The High Traffic Landing Page or HTLP for short in affiliate marketing

Geschrieben von ONLINE UNITED

In our experience, nothing raises as many questions on the part of advertisers in the setup process
as the High Traffic Landing Page, or HTLP for short.
This “mystery” has rarity value outside of affiliate marketing and also within the campaign it requires a consistent application scenario: It is used when post-view tracking is implemented in conjunction with a tracking switch.
Very simply broken down, tracking switches trigger certain scripts or tags based on the origin of a user. For example, if a user clicks on an affiliate to enter the store, the switch will use this information to trigger affiliate tracking in the order process. If the click came via Google Adwords, only the corresponding Adwords conversion tag is triggered. If several paid channels are involved, the logic is usually applied that the last channel gets the nod. This principle works well as long as there has been a click.

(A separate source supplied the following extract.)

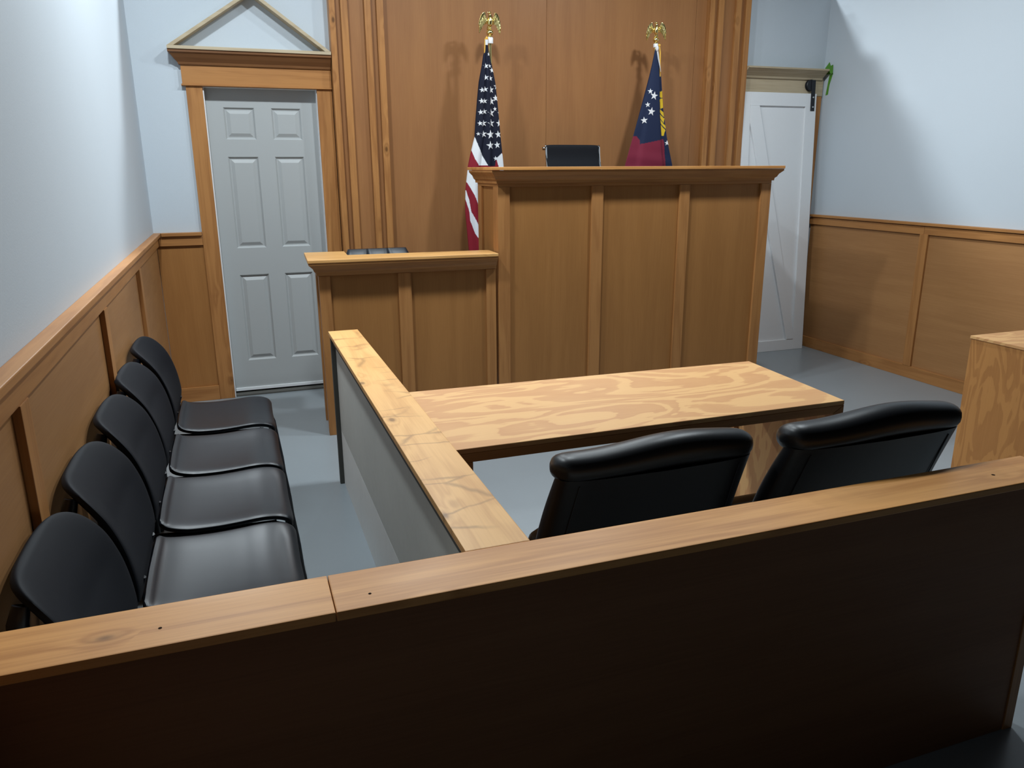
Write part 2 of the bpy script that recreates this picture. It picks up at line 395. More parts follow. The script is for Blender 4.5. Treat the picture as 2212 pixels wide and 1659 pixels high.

But what happens if there has been no click, as is the case in the post-view environment?
In retargeting and display campaigns via affiliate marketing, tracking via post-view is a common practice. Here, sales are tracked whose contact with the affiliate did not come about via a click, but via a “view”. This is not a challenge for the tracking of the affiliate networks, but it is for the tracking switch. Due to the missing click, the switch had no possibility to mark the origin of the user.
If it now comes to order completion, the contact with the affiliate is treated as if it never took place!
This is where the HTLP comes into play.
The HTLP serves the purpose of ensuring contact between the tracking switch and the user in the view environment. For this purpose, the HTLP is loaded invisibly in the background each time a post-view ad is displayed, enabling the switch to get to know the user. In theory, any page of an online store could function as an HTLP as long as it contains the tracking switch script.
However, the name “High Traffic Landingpage” already suggests it: for the webshop’s server, this would mean a tremendous traffic load.
All texts, images, scripts, designs, etc. would be loaded with every call. With tens, if not hundreds of thousands of pages being displayed every day, this would quickly take on proportions that could bring the entire store to its knees.
To cope with this “high traffic”, a content-empty page is usually created, which contains nothing else but the switch script. Also, any container tags from affiliate networks have no place on the HTLP.
As mentioned at the beginning, the usage scenario is very specific. However, this does not mean that it is rare or complicated at the same time.